I spent a lot of lunch breaks reading through his adventures and thinking to myself that I wanted a piece of that. But when I eventually got to playing the game I found that I was faced with a whole bunch of spreadsheet looking forms that made no sense to me. At this time the tutorials weren’t great and quite frankly I felt overwhelmed by the amount of stuff to learn. I know that I played long enough to make my way through a few new ships but that was about it, just like the memory of Innominate Nightmare my foray in to EVE was lost to the depths of space.

Then came Guild Wars 2, a game with no monthly subscription fee, just a one off payment and you could play to your hearts content. It looked really nice and the combat felt fun, the world was cool and fun to explore. Most importantly was that I was there from pretty much launch, so there wasn’t this mountain of information to wade through, or if there was everyone else was in the same boat and that put me ease, it made it feel less like a huge hurdle to climb and more like a big in-depth RPG to get stuck in to. I think I made it to around level 20, and barely got out the starting area before I started to lose interest, or maybe I just started playing something else. But Guild Wars 2 would rear its head again some day, don’t you worry!

Fast forward a couple of years and Elder Scrolls Online launched. Elder Scrolls as an MMO? Yes please! I actually started playing this with some friends as we all picked it up in one of the steam sales. That made it more enjoyable from the get go. Seeing the world of Elder Scrolls with your friends was fun and it was probably around 20 hours before I stopped playing. Why? Your guess is as good as mine because I really liked it. I think maybe my friends went back to World of Warcraft, or we just started playing something else, but I can’t actually remember for sure.

I know that I’m a fickle person when it comes to playing video games, I will quickly chop and change what I play and what I like. I rarely complete longer single player games, but I still have around 500 hours in Destiny 1 and pushing 200 hours in Destiny 2, so I do like to get stuck in to these online multiplayer games, but there has just been something about the MMO’s genre that hasn’t’ quite stuck.

That brings us up to more recent times and once again I attempted to crack the MMO’s nut with Guild Wars 2: Path of Fire. I started playing again, I started out fresh in order to get to grips with the game again and once again I was having a lot of fun playing. But we’re now about 6 years in to the game, a lot has changed and loads of new content has come along. With Path of Fire I was given a level boost to bring to the max level. But I wanted to try and at least level from the beginning for a while just to get used to the game again and see what was new.

Eventually I used the level boost – impatience got the better of me, which took me to the maximum level and all the new content. I was immediately lost and I was getting my assed kick at the same time. The jump from low levels to max felt like I’d just gone from dropping Mentos in coke bottles levels of science to working for NASA building a rocket and that rocket was filled with monsters that really, really wanted me dead. Every area I went to I was struggling to deal with the enemies, even though I was at the maximum level. I felt like all my weapons may as well have been wet wash cloths and it soon put me off. I didn’t know what to do or how to get around the problems I was facing. Once again it felt like an overwhelming task just to get in to the game.

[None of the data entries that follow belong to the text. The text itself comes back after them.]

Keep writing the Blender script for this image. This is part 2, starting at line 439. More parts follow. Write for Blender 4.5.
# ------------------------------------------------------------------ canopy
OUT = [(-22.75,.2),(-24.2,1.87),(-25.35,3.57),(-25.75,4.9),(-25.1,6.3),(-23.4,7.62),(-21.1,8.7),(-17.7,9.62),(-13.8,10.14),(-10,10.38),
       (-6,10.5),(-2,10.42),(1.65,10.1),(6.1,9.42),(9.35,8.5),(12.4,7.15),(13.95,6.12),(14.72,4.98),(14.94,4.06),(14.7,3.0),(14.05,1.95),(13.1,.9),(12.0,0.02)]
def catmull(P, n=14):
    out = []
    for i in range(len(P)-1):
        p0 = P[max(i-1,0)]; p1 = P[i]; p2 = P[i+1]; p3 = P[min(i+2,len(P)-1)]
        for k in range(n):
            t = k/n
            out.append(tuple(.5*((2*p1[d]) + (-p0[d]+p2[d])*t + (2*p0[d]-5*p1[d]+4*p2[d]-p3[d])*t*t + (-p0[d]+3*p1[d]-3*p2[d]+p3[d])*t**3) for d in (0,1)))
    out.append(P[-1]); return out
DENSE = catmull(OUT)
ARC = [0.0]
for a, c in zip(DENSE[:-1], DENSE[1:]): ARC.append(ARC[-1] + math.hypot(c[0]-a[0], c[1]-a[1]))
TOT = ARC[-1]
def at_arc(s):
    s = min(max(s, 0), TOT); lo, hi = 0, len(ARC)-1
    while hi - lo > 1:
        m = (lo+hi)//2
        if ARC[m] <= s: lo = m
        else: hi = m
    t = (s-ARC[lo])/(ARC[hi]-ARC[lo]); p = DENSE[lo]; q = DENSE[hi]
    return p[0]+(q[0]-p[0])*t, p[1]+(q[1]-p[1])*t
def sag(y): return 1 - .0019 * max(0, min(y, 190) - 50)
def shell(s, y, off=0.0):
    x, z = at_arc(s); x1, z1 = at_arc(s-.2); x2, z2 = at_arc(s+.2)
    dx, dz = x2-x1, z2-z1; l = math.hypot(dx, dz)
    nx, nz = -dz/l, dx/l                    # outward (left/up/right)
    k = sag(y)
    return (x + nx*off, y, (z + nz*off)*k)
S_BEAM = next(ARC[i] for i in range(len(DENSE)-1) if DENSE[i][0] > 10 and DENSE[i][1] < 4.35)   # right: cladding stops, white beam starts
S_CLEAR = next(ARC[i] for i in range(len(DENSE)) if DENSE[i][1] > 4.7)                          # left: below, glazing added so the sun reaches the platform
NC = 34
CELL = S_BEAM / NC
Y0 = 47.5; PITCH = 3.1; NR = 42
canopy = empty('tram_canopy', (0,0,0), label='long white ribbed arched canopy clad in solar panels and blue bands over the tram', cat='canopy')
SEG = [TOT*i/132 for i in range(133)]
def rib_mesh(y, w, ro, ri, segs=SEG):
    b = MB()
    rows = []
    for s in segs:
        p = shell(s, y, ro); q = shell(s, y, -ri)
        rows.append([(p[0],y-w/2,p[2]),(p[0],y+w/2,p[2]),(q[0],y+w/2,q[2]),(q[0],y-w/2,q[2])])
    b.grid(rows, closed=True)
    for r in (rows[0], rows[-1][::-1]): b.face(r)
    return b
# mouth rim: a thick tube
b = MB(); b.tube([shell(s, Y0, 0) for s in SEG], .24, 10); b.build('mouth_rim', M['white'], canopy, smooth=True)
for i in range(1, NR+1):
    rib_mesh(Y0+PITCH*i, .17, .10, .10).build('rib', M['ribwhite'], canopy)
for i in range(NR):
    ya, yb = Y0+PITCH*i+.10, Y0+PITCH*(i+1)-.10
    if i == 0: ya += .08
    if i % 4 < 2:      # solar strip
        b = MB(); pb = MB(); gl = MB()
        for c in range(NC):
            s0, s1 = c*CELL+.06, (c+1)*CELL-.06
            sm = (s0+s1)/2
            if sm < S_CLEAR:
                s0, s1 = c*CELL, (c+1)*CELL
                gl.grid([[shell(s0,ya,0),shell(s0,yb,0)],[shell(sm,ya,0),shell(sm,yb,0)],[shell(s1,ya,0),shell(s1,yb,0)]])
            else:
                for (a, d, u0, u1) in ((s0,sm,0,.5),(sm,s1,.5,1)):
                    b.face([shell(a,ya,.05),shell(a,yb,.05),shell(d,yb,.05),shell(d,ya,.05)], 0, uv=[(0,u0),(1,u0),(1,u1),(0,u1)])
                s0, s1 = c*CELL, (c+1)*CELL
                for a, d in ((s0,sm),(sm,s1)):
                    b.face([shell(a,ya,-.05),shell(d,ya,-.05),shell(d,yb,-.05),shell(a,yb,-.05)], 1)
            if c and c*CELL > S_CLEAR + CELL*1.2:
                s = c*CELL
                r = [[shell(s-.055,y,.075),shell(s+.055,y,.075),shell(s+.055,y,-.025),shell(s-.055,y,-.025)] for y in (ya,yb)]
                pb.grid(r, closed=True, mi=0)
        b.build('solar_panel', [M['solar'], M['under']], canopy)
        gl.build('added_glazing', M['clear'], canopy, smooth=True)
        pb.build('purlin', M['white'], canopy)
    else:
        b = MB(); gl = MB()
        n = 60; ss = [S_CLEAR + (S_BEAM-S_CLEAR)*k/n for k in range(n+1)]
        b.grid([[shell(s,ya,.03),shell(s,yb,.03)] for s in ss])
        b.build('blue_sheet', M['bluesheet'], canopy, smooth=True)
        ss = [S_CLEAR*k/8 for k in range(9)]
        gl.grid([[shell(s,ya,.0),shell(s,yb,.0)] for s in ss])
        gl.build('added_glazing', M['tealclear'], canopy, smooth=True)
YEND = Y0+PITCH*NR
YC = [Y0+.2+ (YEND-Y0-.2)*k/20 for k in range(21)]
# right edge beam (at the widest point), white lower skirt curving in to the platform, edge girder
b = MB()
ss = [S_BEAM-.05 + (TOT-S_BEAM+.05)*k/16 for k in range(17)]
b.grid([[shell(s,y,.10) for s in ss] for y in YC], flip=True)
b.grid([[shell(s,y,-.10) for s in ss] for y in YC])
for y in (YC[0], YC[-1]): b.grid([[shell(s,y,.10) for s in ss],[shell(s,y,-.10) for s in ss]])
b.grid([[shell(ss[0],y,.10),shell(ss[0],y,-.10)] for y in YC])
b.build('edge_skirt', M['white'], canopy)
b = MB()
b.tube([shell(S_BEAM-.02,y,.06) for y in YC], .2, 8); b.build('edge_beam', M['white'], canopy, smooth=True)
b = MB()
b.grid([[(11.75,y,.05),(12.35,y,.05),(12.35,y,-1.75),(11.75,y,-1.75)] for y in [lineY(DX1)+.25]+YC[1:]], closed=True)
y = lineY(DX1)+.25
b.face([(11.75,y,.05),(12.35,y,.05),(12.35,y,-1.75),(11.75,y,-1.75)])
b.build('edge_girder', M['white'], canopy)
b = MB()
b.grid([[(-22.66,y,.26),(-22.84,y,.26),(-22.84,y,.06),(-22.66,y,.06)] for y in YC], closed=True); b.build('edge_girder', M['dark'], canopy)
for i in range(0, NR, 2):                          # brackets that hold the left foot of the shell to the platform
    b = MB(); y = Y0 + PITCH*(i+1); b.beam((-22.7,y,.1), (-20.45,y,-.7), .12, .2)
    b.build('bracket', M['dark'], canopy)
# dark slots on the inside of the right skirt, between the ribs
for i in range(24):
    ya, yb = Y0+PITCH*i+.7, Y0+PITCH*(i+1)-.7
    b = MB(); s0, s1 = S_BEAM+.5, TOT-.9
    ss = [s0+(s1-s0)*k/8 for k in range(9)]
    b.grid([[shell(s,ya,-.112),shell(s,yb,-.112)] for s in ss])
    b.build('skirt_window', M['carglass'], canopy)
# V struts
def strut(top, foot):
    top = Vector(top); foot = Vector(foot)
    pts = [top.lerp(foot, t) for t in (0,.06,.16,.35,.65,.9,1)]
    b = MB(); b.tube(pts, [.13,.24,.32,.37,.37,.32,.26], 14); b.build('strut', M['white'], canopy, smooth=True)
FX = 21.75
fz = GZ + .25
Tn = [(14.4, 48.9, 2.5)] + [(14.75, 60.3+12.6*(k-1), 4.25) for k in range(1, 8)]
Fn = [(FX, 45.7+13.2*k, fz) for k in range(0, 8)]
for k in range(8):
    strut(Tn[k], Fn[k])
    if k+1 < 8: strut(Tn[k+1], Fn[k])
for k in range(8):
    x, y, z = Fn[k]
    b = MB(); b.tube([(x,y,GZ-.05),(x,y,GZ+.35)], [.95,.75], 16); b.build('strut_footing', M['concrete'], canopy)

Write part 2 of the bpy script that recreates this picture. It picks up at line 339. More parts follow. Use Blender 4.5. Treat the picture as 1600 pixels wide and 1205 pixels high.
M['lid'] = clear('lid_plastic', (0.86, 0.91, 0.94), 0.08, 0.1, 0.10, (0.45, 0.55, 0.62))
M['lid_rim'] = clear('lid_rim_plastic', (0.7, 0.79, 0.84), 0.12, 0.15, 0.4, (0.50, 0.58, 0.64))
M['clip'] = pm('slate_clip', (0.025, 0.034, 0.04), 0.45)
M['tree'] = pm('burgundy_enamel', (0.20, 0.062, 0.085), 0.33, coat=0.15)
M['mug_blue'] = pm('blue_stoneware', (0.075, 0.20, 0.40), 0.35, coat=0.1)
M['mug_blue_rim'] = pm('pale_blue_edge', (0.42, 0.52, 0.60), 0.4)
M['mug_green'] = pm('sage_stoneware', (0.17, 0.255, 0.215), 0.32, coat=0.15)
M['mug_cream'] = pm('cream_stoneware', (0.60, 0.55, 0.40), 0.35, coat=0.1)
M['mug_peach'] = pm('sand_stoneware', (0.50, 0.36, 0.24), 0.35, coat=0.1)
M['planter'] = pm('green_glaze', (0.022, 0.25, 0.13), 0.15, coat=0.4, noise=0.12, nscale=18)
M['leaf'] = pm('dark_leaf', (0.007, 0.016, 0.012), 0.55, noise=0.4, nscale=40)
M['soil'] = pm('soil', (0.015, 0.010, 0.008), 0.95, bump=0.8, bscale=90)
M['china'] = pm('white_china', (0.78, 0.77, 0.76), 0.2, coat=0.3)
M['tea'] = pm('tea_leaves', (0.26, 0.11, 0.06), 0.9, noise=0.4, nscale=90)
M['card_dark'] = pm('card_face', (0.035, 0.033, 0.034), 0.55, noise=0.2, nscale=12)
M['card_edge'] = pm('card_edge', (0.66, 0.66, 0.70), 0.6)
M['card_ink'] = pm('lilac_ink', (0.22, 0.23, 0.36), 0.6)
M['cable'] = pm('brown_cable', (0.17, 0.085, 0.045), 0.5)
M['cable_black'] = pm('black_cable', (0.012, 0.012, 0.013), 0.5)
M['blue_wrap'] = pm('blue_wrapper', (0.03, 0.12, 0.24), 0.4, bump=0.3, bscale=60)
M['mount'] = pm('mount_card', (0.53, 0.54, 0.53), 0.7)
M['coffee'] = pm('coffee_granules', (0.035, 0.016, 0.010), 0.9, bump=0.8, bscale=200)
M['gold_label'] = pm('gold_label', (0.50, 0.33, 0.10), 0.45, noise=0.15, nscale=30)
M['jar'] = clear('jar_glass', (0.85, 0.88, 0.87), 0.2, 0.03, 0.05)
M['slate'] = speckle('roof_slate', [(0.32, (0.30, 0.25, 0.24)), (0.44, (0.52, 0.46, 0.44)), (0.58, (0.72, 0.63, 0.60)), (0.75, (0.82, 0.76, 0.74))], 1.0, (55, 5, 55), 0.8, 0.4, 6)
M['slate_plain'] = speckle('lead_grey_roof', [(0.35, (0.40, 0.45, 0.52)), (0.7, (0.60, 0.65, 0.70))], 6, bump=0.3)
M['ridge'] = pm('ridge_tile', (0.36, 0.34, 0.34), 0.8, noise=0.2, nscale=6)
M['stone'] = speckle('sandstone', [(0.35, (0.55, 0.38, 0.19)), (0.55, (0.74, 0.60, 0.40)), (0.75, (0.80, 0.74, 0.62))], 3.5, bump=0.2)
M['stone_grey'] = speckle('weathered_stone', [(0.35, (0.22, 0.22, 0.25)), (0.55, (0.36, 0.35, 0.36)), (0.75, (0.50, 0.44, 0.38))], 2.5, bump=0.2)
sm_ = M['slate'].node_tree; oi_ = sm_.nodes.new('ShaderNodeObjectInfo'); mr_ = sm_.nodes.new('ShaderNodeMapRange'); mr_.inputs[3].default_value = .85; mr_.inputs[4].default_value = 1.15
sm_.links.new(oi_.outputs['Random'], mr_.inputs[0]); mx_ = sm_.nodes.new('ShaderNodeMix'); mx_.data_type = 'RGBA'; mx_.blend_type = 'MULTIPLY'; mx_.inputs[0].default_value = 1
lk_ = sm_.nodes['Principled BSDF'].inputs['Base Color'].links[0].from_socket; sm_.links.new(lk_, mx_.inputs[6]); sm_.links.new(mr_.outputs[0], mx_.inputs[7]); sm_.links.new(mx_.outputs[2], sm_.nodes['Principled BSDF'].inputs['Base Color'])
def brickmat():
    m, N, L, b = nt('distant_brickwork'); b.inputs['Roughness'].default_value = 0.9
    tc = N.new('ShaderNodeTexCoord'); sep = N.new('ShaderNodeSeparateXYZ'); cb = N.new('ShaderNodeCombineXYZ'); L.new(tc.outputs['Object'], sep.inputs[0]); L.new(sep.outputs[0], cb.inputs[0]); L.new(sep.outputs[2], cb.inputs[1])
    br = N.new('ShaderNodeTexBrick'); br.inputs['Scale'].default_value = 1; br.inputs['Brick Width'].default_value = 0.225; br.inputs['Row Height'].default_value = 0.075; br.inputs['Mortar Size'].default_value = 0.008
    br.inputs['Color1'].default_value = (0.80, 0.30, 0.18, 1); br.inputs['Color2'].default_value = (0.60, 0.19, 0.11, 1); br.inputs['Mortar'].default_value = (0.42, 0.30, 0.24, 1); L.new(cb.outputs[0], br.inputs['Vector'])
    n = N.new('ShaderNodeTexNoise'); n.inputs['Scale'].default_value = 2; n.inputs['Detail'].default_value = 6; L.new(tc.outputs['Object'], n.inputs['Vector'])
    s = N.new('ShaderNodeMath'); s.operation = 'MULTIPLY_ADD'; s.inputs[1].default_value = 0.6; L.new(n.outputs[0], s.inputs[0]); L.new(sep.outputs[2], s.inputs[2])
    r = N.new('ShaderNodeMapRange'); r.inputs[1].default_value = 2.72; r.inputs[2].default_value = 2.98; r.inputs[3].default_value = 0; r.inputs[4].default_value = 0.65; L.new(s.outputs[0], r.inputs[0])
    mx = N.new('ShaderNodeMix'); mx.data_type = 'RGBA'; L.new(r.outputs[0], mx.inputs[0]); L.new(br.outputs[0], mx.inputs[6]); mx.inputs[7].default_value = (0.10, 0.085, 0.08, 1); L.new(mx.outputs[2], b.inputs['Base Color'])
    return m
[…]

All whilst these experiments of mine were going on I had a group of friends that played World of Warcraft, they would go through stages of playing – usually when expansions would hit or some other kind of update. A couple of years back I attempted to get in to WoW as well. I started playing with a friend of mine and we blitzed through quite a lot of low level stuff but to be honest, I don’t think I took any of it in. I think the fact that he was a veteran of the game probably hindered me and my noob status as I was just following him around trying to kill what he was killing and not asking why. I don’t recall what level I got to, but it was less than 20 and I stopped playing fairly soon after.

Now Battle for Azeroth is out and they’re all back playing WoW again and there’s even more of them all grouping up to play. This gives me intense FOMO, so once again I have ventured in to the lands of the MMO in an attempt to crack it. This time things feel different. At first I started out levelling up on my own at my own pace whilst the rest of them go off doing Mythics? I don’t even know what that is, but I’m guessing it’s some kind of dungeon or raid thing. Whatever… Then a friend joined me as he started a new character and it’s been a lot of fun roaming around together.

I’ve actually started two characters at this point, a Mage and a Paladin, the mage just wasn’t clicking for me with the combat. The Paladin feels a lot more fun to play – which is when my friend joined me, so we’ve been playing through the first few areas mostly together. I’m not sure why it feels more fun this time around, but I am enjoying it quite a lot. I’ve just hit level 20 done my first couple of dungeons, have access to some pretty cool abilities and finally have a mount to get around a bit quicker. It’s been really fun! I’ve even taken part in a few Dungeons where I’ve taken on the the tank role and dished out some death. 

The problem with MMO RPG’s especially ones that already have years’ worth of content to them is that they can feel like a monumental task to get in to. Honestly the thought of getting a max level character in WOW is a daunting one and I don’t know how long it will take, but having friends to play with and guide you through definitely helps a lot. Maybe I’ve finally ‘got’ it, maybe I’ve finally cracked the MMO RPG nut. It’s been a road full of trials and tribulations, but I think I finally get it.